Marcel Winatschek

The Physics of Not Giving a Shit

After the police took Tara Monroe’s driver’s license—she’d refused the breathalyzer following a Waka Flocka concert in Texas—she did not call a cab. She did not download a rideshare app. She went to her parents’ garage, pulled out the pink battery-powered Barbie Jeep she’d presumably last ridden at age seven, and drove it to class.

Top speed: five miles per hour. The vehicle: bright pink, built for small children, equipped with a plastic steering wheel and the structural integrity of a garden ornament. The driver: a junior studying industrial engineering at Texas State University, apparently unbothered.

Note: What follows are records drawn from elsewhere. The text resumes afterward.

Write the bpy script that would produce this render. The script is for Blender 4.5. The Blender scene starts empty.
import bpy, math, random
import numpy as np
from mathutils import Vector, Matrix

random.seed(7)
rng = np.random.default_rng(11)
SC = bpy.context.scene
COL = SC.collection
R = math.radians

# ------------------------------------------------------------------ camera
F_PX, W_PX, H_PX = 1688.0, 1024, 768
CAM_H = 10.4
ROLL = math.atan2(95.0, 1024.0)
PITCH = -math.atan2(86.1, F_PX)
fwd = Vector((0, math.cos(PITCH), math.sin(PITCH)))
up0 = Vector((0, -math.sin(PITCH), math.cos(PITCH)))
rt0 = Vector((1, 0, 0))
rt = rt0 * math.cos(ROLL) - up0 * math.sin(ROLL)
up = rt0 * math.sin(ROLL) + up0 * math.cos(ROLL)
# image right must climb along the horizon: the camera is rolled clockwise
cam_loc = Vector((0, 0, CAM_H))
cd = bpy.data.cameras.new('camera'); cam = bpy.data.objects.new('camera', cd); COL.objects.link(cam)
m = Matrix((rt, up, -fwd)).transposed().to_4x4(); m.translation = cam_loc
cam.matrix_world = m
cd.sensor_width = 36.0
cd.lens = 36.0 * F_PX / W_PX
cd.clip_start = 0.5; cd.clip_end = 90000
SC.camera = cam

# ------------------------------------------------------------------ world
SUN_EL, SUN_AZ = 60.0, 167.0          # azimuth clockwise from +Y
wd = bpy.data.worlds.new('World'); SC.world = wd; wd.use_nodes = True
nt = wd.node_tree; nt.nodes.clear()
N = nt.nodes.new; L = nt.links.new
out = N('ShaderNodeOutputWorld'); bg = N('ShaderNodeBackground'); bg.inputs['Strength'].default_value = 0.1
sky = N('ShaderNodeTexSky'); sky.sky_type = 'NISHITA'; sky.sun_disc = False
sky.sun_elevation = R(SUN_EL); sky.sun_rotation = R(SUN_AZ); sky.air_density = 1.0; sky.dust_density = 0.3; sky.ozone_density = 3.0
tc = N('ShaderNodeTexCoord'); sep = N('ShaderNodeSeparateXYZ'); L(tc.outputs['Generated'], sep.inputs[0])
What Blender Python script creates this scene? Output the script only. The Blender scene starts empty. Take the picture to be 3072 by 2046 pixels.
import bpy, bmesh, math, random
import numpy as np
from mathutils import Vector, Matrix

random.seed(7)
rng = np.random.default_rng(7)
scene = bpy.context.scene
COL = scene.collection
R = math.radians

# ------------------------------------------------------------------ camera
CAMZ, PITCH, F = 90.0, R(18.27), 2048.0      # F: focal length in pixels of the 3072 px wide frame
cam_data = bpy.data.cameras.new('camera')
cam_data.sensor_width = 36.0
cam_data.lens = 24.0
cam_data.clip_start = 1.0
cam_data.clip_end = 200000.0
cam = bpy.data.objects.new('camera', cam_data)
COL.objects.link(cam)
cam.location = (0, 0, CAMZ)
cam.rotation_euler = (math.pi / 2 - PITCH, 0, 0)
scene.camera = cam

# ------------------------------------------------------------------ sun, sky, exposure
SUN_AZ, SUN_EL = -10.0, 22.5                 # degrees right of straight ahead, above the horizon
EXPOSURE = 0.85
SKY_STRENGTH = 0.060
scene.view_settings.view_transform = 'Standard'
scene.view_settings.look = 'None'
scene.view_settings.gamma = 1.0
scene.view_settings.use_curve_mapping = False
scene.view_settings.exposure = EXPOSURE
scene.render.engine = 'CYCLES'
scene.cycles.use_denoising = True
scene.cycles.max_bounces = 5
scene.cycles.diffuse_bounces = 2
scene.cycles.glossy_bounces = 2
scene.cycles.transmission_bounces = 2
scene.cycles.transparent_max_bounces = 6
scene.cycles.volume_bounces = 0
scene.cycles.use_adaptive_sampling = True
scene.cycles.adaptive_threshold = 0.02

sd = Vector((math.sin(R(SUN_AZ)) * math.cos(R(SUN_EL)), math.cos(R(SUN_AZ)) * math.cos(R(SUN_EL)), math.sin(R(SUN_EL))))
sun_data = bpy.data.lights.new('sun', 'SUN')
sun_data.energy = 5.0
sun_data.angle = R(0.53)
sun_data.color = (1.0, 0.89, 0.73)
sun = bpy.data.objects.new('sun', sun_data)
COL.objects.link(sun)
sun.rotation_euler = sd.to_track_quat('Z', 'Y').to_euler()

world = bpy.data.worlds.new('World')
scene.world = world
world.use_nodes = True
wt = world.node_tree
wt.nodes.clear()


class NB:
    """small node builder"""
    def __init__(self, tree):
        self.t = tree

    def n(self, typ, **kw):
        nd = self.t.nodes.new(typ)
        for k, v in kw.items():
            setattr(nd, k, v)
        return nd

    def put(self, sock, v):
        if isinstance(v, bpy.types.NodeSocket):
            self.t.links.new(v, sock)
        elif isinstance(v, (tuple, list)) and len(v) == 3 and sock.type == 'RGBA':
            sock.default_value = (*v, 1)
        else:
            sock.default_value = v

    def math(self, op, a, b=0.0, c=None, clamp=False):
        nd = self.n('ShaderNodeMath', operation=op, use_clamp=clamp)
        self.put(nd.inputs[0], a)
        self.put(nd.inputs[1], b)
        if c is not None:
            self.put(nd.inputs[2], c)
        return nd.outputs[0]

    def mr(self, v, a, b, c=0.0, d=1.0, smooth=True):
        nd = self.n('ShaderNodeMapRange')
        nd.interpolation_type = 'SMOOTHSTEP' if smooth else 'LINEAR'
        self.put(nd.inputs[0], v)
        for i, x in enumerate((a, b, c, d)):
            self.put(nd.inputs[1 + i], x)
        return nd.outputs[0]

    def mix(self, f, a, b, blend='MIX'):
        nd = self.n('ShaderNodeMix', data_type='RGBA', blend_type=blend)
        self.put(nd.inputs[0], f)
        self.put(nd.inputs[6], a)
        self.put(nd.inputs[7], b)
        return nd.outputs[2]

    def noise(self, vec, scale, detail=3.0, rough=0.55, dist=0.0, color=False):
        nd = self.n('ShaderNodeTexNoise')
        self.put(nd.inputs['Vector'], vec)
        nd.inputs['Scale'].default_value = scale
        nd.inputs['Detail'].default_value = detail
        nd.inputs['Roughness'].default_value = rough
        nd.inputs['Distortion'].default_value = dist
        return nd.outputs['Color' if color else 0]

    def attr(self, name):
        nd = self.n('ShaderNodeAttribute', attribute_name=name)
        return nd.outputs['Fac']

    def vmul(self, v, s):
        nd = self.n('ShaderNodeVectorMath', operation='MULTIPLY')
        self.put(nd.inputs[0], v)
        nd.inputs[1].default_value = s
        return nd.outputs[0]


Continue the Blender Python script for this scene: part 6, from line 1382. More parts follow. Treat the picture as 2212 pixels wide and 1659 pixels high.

Campus lost its mind immediately. People filmed her, tweeted her, declared her a legend in real time. And I get it. There’s something clarifying about someone who, faced with a genuinely humiliating situation, responds not with shame but with total commitment to the bit. She didn’t slink around. She drove the Barbie Jeep—there and back, every day. Her only comment to the press: bikes are just too hard.

What I keep thinking about is the gap between how the situation was supposed to go—contrition, inconvenience, a lesson learned—and how it actually went. Cool only works in one direction: you can’t manufacture it by caring about how it looks, only by not caring. Tara Monroe wasn’t trying to be cool. She just needed to get to class.